Formazione

Caro Moretti, hai fatto un film per dire che il mondo è fermo

Nell'ultimo film di Moretti il tema del lutto nasconde una profonda malinconia che sembra predominare su tutto

di Redazione

Qualcuno ha scritto che un pregio di Moretti è che non imbroglia le carte. Vero, ma nel suo ultimo film, la stanza con cui ha a che fare questo “padre” (le virgolette sono d’obbligo, non un vezzo) è molto più l’anodina stanza dello studio di Moretti-psicoterapeuta che neanche la stanza del figlio adolescente.
La seconda è esibita vuota, prima e dopo la morte di questi, ma anche l’altra è vuota, fino alla logica e conseguente decisione di chiudere bottega. La stanza vuota è, dunque, come il calice vuoto di Parsifal, un feticcio, e le esequie celebrate dal film sono anzitutto quelle del figlio, non di quel figlio.
Se asciughiamo presto le lacrime per il dolore esibito davanti al feretro, ci accorgiamo che il tema del lutto offre una debole e ideologica copertura alla melanconia che già covava nel protagonista e nella sua nuclearissima famiglia: non un amico, né un collega, né qualcuno con cui parlare, mentre l’ultima parola è lasciata alla patologia, qui rappresentata coincidente con l’esistenza stessa, come dice quel paziente ossessionato dal pensiero del suicidio: «Vorrei piangere tutta la vita».
E infatti quello di Moretti non è un divano granché comodo, se i suoi pazienti non vedono l’ora di lasciarlo, né si può dire che egli sieda più comodo sulla sua poltroncina che sembra appena uscita dall’Ikea.
Se giacca e cravatta non sono l’abito che fa il moderno curatore d’anime, allora perché indossarle solo quando si viene convocati dal preside?

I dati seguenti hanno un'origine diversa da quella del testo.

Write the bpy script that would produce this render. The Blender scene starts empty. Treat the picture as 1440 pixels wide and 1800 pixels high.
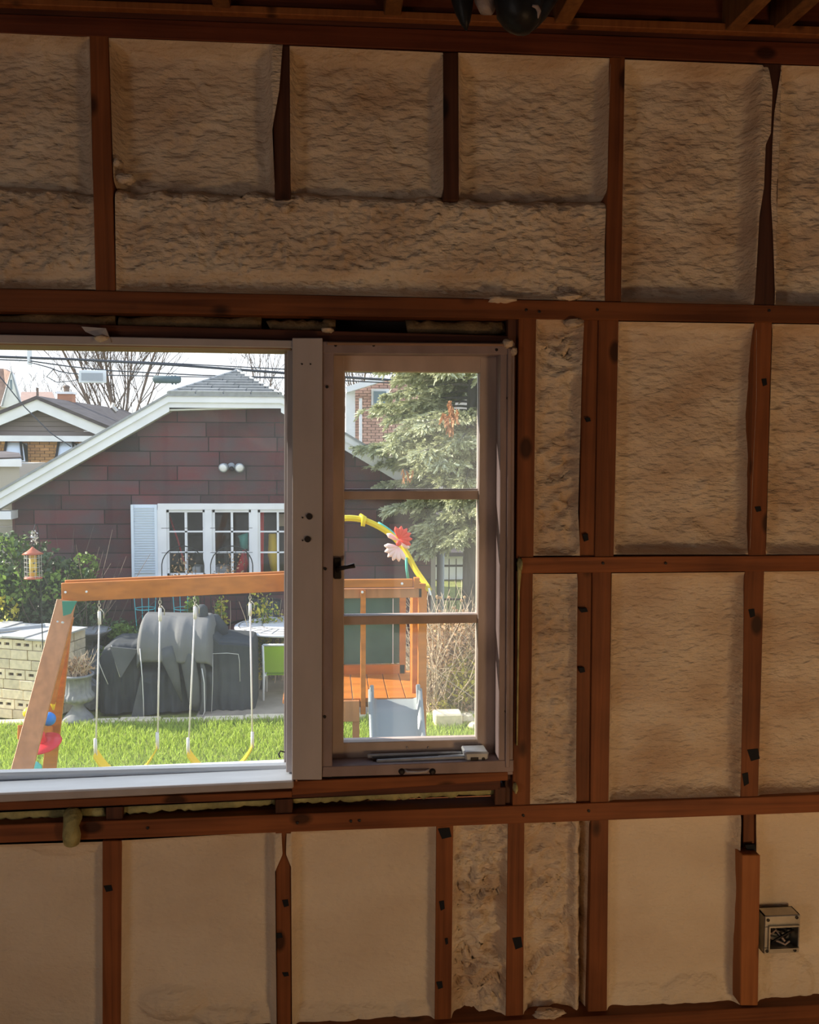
import bpy, math, random
import numpy as np
from mathutils import Vector, Matrix

S = bpy.context.scene
COL = S.collection
R = math.radians
# ------------------------------------------------------------------ camera
F, CX, CY = 1650.0, 720.0, 900.0
CAM = Vector((0, -2.24, 1.42))
yaw, pit, rol = math.atan(0.089), math.atan(0.075), 0.0045
fw = Vector((math.sin(yaw)*math.cos(pit), math.cos(yaw)*math.cos(pit), -math.sin(pit)))
R0 = Vector((math.cos(yaw), -math.sin(yaw), 0))
U0 = R0.cross(fw)
RT = R0*math.cos(rol) + U0*math.sin(rol)
UP = U0*math.cos(rol) - R0*math.sin(rol)
cam = bpy.data.cameras.new('camera')
cam.sensor_fit = 'HORIZONTAL'; cam.sensor_width = 36; cam.lens = 36*F/1440
cam.clip_start = 0.05; cam.clip_end = 400
co = bpy.data.objects.new('camera', cam); COL.objects.link(co)
co.matrix_world = Matrix(((RT.x, UP.x, -fw.x, CAM.x), (RT.y, UP.y, -fw.y, CAM.y), (RT.z, UP.z, -fw.z, CAM.z), (0, 0, 0, 1)))
S.camera = co
# ------------------------------------------------------------------ sky, sun, exposure
W = bpy.data.worlds.new('sky'); S.world = W; W.use_nodes = True
nt = W.node_tree; nt.nodes.clear()
tc = nt.nodes.new('ShaderNodeTexCoord'); sx = nt.nodes.new('ShaderNodeSeparateXYZ')
cr = nt.nodes.new('ShaderNodeValToRGB'); bg = nt.nodes.new('ShaderNodeBackground'); wo = nt.nodes.new('ShaderNodeOutputWorld')
cr.color_ramp.elements[0].position = 0.0; cr.color_ramp.elements[0].color = (0.93, 0.97, 1.0, 1)
cr.color_ramp.elements[1].position = 0.9; cr.color_ramp.elements[1].color = (0.50, 0.66, 0.95, 1)
bg.inputs[1].default_value = 1.7
nt.links.new(tc.outputs['Generated'], sx.inputs[0]); nt.links.new(sx.outputs[2], cr.inputs[0])
nt.links.new(cr.outputs[0], bg.inputs[0]); nt.links.new(bg.outputs[0], wo.inputs[0])
sun = bpy.data.lights.new('sun', 'SUN'); sun.energy = 10.0; sun.angle = R(0.6); sun.color = (1.0, 0.93, 0.80)
so = bpy.data.objects.new('sun', sun); COL.objects.link(so)
so.rotation_euler = Vector((0.84, -0.28, -0.46)).to_track_quat('-Z', 'Y').to_euler()
S.view_settings.view_transform = 'Standard'; S.view_settings.look = 'None'
S.view_settings.gamma = 1; S.view_settings.use_curve_mapping = False; S.view_settings.exposure = 0.0
S.cycles.use_denoising = True
S.cycles.max_bounces = 8; S.cycles.diffuse_bounces = 5; S.cycles.transparent_max_bounces = 12
S.cycles.sample_clamp_indirect = 6
S.cycles.caustics_reflective = False; S.cycles.caustics_refractive = False
# added unseen fill lights: a soft one by the left wall, a warm one low right
for nm, loc, aim, sx_, sy_, en, cl in (('left_fill', (-2.5, -3.0, .65), (1.1, 0, .35), 1.4, 1.1, 17.5, (1.0, .90, .82)),
                                       ('warm_fill', (1.45, -2.3, .10), (1.35, 0, .2), .4, .3, 12.5, (1.0, .67, .35))):
    l = bpy.data.lights.new(nm, 'AREA'); l.shape = 'RECTANGLE'; l.size = sx_; l.size_y = sy_; l.energy = en; l.color = cl
    lo = bpy.data.objects.new(nm, l); COL.objects.link(lo); lo.location = loc
    lo.rotation_euler = (Vector(aim)-Vector(loc)).to_track_quat('-Z', 'Y').to_euler()
# ------------------------------------------------------------------ helpers
GZ = -1.44          # ground outdoors (the room floor is z = 0)
def P(px, py, Y=0.0):
    d = fw + RT*((px-CX)/F) - UP*((py-CY)/F)
    return CAM + d*((Y-CAM.y)/d.y)
def PZ(px, py, Z):
    d = fw + RT*((px-CX)/F) - UP*((py-CY)/F)
    return CAM + d*((Z-CAM.z)/d.z)
def link(o, parent=None):
    COL.objects.link(o)
    if parent: o.parent = parent
    return o
def tag(o, label=None, cat=None, group=None, kind=None):
    if label: o['label'] = label
    if cat: o['category'] = cat
    if group: o['group'] = group
    if kind: o['kind'] = kind
    return o
def empty(name, loc=(0, 0, 0), **k):
    o = bpy.data.objects.new(name, None); o.location = loc; o.empty_display_size = .05
    link(o); return tag(o, **k)
def thing(name, label, cat, loc=(0, 0, 0), group=None):
    return empty(name, loc, label=label, cat=cat, group=group)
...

Viene il dubbio che le camicie a scacchi e i pullover girocollo siano essi l’abito un po’ sdrucito con cui far dimenticare ai pazienti e a noi che il guarire (verbo intransitivo) come il generare (verbo transitivo) implicano un lusso cui egli per primo non accede. Non stupisce quindi che non abbia mai la risposta pronta e felice di fronte alle provocazioni dei suoi pazienti. Perfino il mangiare, voltate le spalle alla mitica Nutella di altri tempi, è qui maltrattato a sottilette e crosta di pane in autarchica solitudine.
L’anoressia (del mangiare, ma anche del parlare, per non dire dell’improbabile fare l’amore con la Morante, scena più porno che neanche un film di Selen) è magistralmente rappresentata.
La stanza-senza-il-figlio si rivela uno stanzino. Circa il lutto, può capitare di osservare che padre è quel tale, non obbligatoriamente psicoanalista, che per primo apparecchia un po’ la tavola forzandosi amorosamente a mettere qualcosa sotto i denti insieme ad altri colpiti dallo stesso lutto, se almeno in lui l’obiezione a che la vita continui non è l’ultima parola. Ma proprio un tale umanissimo atto è impossibile se tutta la vita è già impostata perché niente si muova, o accada.
Che per il Moretti-pensiero il tempo si sia fermato a quegli anni formidabili, lo dimostra il fatto che nel film – anno Duemila – non trova posto neanche un cellulare.
Detto questo, non ho mai gradito le critiche cinematografiche che concludono: «Davvero non sentivamo il bisogno di un simile film». Non significa niente. La questione è un’altra: che cosa (o chi) ci vuole perché la melanconia non sia lei a dire l’ultima blasfema parola offendendo anche l’umanissima esperienza del lutto?
Questo, Moretti, pur bravissimo s’intende, non ce lo dice.